▶ [Material provided]:
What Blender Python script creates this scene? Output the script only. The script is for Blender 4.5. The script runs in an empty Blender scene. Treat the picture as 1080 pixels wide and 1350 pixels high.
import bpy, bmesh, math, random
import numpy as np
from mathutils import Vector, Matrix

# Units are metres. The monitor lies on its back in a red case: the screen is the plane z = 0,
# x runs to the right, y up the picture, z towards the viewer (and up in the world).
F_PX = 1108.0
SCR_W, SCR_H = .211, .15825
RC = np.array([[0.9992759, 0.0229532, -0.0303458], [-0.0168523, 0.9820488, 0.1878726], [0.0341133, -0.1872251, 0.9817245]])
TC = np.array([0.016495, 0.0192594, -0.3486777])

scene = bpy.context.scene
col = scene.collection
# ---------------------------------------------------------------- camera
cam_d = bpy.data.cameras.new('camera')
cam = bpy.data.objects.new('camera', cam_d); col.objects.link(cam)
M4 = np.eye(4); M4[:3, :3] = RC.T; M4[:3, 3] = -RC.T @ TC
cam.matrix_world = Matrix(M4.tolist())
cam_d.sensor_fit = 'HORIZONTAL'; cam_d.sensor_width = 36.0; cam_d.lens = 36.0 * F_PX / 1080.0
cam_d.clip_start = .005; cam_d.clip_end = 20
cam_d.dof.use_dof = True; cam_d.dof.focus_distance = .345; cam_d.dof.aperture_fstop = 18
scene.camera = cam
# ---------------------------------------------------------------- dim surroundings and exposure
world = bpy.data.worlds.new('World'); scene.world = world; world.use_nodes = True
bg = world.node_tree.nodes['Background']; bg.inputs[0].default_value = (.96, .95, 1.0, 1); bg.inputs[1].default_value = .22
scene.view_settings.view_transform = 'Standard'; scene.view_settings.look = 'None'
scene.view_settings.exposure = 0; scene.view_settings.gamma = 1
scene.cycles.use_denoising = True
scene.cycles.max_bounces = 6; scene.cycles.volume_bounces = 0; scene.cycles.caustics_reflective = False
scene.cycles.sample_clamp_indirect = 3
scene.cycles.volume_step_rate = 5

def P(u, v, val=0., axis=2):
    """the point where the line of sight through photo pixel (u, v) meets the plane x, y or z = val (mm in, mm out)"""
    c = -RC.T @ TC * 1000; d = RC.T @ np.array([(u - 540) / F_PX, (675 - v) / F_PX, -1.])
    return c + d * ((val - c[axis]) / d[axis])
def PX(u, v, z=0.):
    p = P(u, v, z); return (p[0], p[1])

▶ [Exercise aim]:
Extract the full listing above without altering anything.

▶ [Exercise answer]:
What Blender Python script creates this scene? Output the script only. The script is for Blender 4.5. The script runs in an empty Blender scene. Treat the picture as 1080 pixels wide and 1350 pixels high.
import bpy, bmesh, math, random
import numpy as np
from mathutils import Vector, Matrix

# Units are metres. The monitor lies on its back in a red case: the screen is the plane z = 0,
# x runs to the right, y up the picture, z towards the viewer (and up in the world).
F_PX = 1108.0
SCR_W, SCR_H = .211, .15825
RC = np.array([[0.9992759, 0.0229532, -0.0303458], [-0.0168523, 0.9820488, 0.1878726], [0.0341133, -0.1872251, 0.9817245]])
TC = np.array([0.016495, 0.0192594, -0.3486777])

scene = bpy.context.scene
col = scene.collection
# ---------------------------------------------------------------- camera
cam_d = bpy.data.cameras.new('camera')
cam = bpy.data.objects.new('camera', cam_d); col.objects.link(cam)
M4 = np.eye(4); M4[:3, :3] = RC.T; M4[:3, 3] = -RC.T @ TC
cam.matrix_world = Matrix(M4.tolist())
cam_d.sensor_fit = 'HORIZONTAL'; cam_d.sensor_width = 36.0; cam_d.lens = 36.0 * F_PX / 1080.0
cam_d.clip_start = .005; cam_d.clip_end = 20
cam_d.dof.use_dof = True; cam_d.dof.focus_distance = .345; cam_d.dof.aperture_fstop = 18
scene.camera = cam
# ---------------------------------------------------------------- dim surroundings and exposure
world = bpy.data.worlds.new('World'); scene.world = world; world.use_nodes = True
bg = world.node_tree.nodes['Background']; bg.inputs[0].default_value = (.96, .95, 1.0, 1); bg.inputs[1].default_value = .22
scene.view_settings.view_transform = 'Standard'; scene.view_settings.look = 'None'
scene.view_settings.exposure = 0; scene.view_settings.gamma = 1
scene.cycles.use_denoising = True
scene.cycles.max_bounces = 6; scene.cycles.volume_bounces = 0; scene.cycles.caustics_reflective = False
scene.cycles.sample_clamp_indirect = 3
scene.cycles.volume_step_rate = 5

def P(u, v, val=0., axis=2):
    """the point where the line of sight through photo pixel (u, v) meets the plane x, y or z = val (mm in, mm out)"""
    c = -RC.T @ TC * 1000; d = RC.T @ np.array([(u - 540) / F_PX, (675 - v) / F_PX, -1.])
    return c + d * ((val - c[axis]) / d[axis])
def PX(u, v, z=0.):
    p = P(u, v, z); return (p[0], p[1])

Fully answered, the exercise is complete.